La question de savoir si l’antiquité grecque et latine a connu le roman est une question très discutable, quoiqu’elle ait été souvent tranchée dans le sens de l’affirmative, d’après le petit traité du docte évêque d’Avranches, Huet, sur l’origine des romans. Si l’on donne le nom de roman à toute narration fictive, il est clair que le goût des fables, des contes, des légendes, n’est pas particulier aux peuples modernes, et que le roman remonte à la plus haute antiquité. La fiction tient une grande place dans la littérature grecque et latine ; le polythéisme était un inépuisable réservoir de fables ingénieuses qui vivifiait toutes les branches de cette littérature. Si donc le mot romanesque était synonyme du mot fictif, il y aurait du romanesque partout dans les ouvrages anciens ; il y en aurait jusque dans les travaux historiques, l’exactitude étant chez les historiens de la Grèce et de Rome une préoccupation secondaire.
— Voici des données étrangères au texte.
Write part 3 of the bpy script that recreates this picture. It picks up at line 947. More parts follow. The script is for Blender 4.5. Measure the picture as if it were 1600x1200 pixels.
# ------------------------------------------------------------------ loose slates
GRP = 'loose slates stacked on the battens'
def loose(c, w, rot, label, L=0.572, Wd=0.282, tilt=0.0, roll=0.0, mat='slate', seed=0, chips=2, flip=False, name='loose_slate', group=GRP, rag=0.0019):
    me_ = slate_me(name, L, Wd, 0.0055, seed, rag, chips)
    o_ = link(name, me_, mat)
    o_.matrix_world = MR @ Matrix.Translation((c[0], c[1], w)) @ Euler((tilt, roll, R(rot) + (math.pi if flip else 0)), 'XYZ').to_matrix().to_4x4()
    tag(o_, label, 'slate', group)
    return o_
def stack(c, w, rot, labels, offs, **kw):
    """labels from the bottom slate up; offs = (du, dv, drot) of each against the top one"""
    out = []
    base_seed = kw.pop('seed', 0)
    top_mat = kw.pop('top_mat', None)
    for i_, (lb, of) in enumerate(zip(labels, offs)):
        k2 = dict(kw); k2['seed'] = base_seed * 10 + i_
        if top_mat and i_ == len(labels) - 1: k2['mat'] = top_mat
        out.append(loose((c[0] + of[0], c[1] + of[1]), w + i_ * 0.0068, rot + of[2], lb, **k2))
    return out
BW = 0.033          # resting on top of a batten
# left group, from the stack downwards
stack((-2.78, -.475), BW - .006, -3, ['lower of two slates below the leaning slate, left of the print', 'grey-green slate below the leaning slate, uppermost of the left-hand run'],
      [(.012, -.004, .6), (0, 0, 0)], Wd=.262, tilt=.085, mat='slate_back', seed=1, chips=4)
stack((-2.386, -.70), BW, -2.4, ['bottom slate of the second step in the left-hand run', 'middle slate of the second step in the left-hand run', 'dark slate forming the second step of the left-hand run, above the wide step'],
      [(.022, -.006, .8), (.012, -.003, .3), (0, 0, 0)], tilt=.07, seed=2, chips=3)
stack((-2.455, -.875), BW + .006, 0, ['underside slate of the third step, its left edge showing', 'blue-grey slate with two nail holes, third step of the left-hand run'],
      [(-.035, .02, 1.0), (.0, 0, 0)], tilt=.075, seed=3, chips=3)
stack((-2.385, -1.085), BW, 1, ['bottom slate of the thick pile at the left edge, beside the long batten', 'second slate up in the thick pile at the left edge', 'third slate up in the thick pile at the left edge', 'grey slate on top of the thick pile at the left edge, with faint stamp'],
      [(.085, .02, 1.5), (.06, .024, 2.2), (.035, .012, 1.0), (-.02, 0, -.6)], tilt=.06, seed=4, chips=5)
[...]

Mais si, distinguant ce que Huet confond souvent, — d’une part les contes merveilleux, les légendes mythologiques, et d’autre part le roman proprement dit, — l’on cherche à définir ce dernier genre de production par les attributs généraux qui le caractérisent de plus en plus depuis trois siècles ; si l’on définit le roman — une fiction en prose donnée comme fiction par l’auteur, acceptée comme telle par le lecteur, et néanmoins composée presque toujours avec des prétentions à la vraisemblance[1], ayant généralement pour but d’exposer des faits imaginaires, mais naturels, de peindre des mœurs et des situations appartenant à la vie privée, où les événemens de l’histoire ne figurent qu’accessoirement et où les personnages publics agissent surtout en tant que personnes privées ; — si enfin l’on s’arrête sur ce qui fait d’ordinaire le principal sujet d’un roman, sur cette peinture éternellement renouvelée de l’amour avec toutes ses nuances, tous

  1. Nous disons presque toujours, de même que nous employons plus loin d’autres formules analogues, parce que rien n’est plus difficile que de renfermer dans une définition précise toutes les variétés du genre romanesque. Il nous semble que le Dictionnaire de l’Académie écarte la difficulté plutôt qu’il ne la résout quand il définit spécialement le roman moderne ainsi : toute histoire feinte écrite en prose, où l’auteur cherche à exciter l’intérêt soit par le développement des passions, soit par la peinture des mœurs, soit par la singularité des aventures. Cette définition n’est-elle pas à la fois trop étendue et incomplète ? Elle ne définit pas les romans de Walter Scott, et elle embrasse les contes de Perrault, à moins que les mots histoire feinte signifient autre chose que fiction, ce qui n’est guère probable. Il y a incontestablement quelque chose qui sépare le roman moderne des contes de fées, et ce quelque chose tient à la vraisemblance qui distingue en général la fiction romanesque, et qui peut jusqu’à un certain point se retrouver même dans les développemens d’une première donnée fantastique, comme dans les Voyages de Gulliver par exemple.